Friday, May 19, 2006

high-definition maundering.

so, there's this whole "hi def" thing going on. a "format war." toshiba has come out with the first volley, the HD-DVD player. last week, at the fabled E3, or Electronic Entertainment Expo, sony debuted their playstation3, complete with promised blu-ray in both models.

from the technology side, i believe i understand the various lines that have been drawn. HD-DVD is cheaper. it's high definition. blu-ray is the (slightly) better technical standard. its algorithm allows more data to be stored on the discs. where things get confusing is when the numbers start getting involved. i think 1080p is the best, but is 720p better than 1080i? and what is "standard definition" anyway?

the political (if you will) lines are a little harder to draw. microsoft, toshiba, and intel are the flag-wavers for HD-DVD. sony is the main voice for blu-ray. because of this, a lot of people want to draw comparisons to sony's previous format failures: betamax, minidisk, memory stick, and UMD. but they're missing a main point there. the reason these technologies failed in the market is because they were developed by sony and kept exclusive to sony. sony refused to license the technology, or at least, to license it at a reasonably price. but a quick glance at the blu-ray homepage shows very quickly that this isn't just another sony vs everyone else fight. this time, sony is leading a veritable consortium of developers and collaborators.

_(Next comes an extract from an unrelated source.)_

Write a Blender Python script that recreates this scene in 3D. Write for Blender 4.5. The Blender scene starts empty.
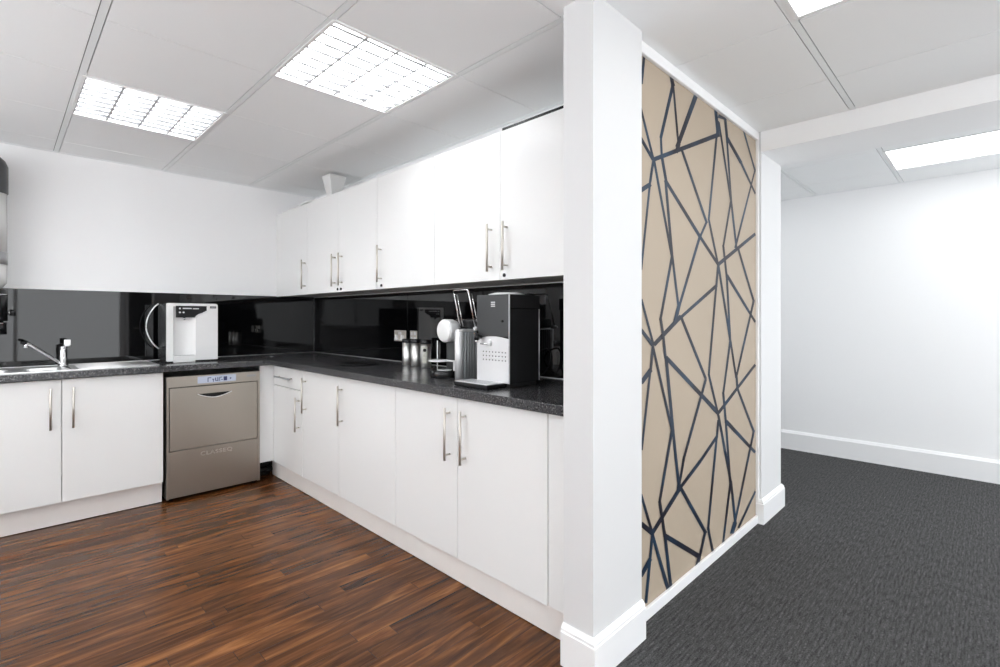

now, i don't have an HDTV, and i'm certainly not planning on dropping $600 for a PS3. i'm also not going to drop $400 on an xbox360, which is the whole reason this format war exists in the first place. yes. i'm actually blaming this whole mess on the xbox *grin* sony and microsoft are rivals in the console industry. they're certainly not rivals anywhere else; sony's computers run microsoft windows, and windows talks happily to the myriad of sony devices available. if ms hadn't jumped into the console fray, i don't believe we'd be seeing this battle. but because it did, and because sony is trying to use the PS3 to lever blu-ray into people's homes the way it banked on people buying the PS2 to be a cheap DVD player, micorsoft has to fight them.

i'm probably just going to wait until my relatively new tv dies, and hope by that time dual-format drives have been on the market long enough to be cheap.